The stock was trading around 43.92 yesterday, off a year high of 45.19 touched on July 29.
Commerzbank analyst David Arnold has his VW stock rating under review but questioned how much upside was left after the gains this year that he called "an amazing run for a stock like VW. I think it is pretty fairly valued at the moment".
The tough line on cutting costs in Europe that top Volkswagen officials made at an analyst conference last month and reiterated this week simply reiterated VW's stance, he said.
Arnold said the company and Wolfgang Bernhard - the new head of its Volkswagen brand group - were approaching its competitiveness problem in the right way, but had little leeway.
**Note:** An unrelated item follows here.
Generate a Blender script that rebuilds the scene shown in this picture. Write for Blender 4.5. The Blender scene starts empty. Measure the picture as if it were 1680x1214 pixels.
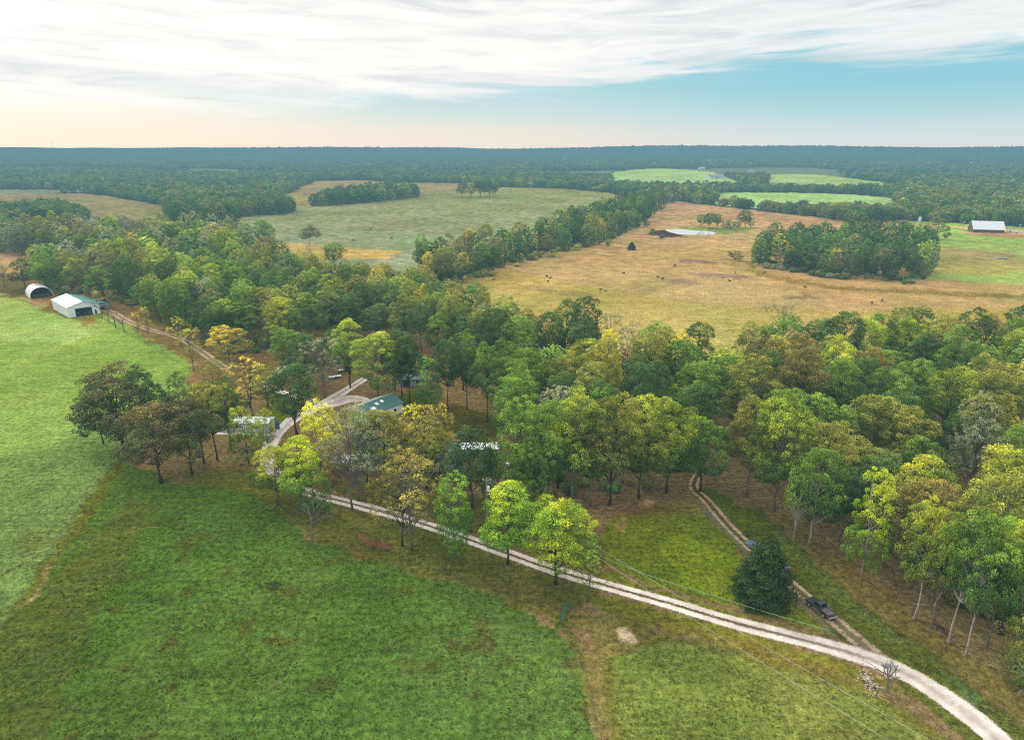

"This is not like Chrysler, where you had a lot of fat to cut out and Bernhard was able to cut out a lot of dead wood. This is still the heartland of German industry," he said.
"If Bernhard disappoints the high expectations of the market in terms of restructuring the company in Germany then you could see some slippage of the stock," he added.
Labour relations at VW are in flux, given allegations that senior labour leaders were too cosy to management and after the departure of long-time personnel chief Peter Hartz, who left to take responsibility for a bribery scandal in his department.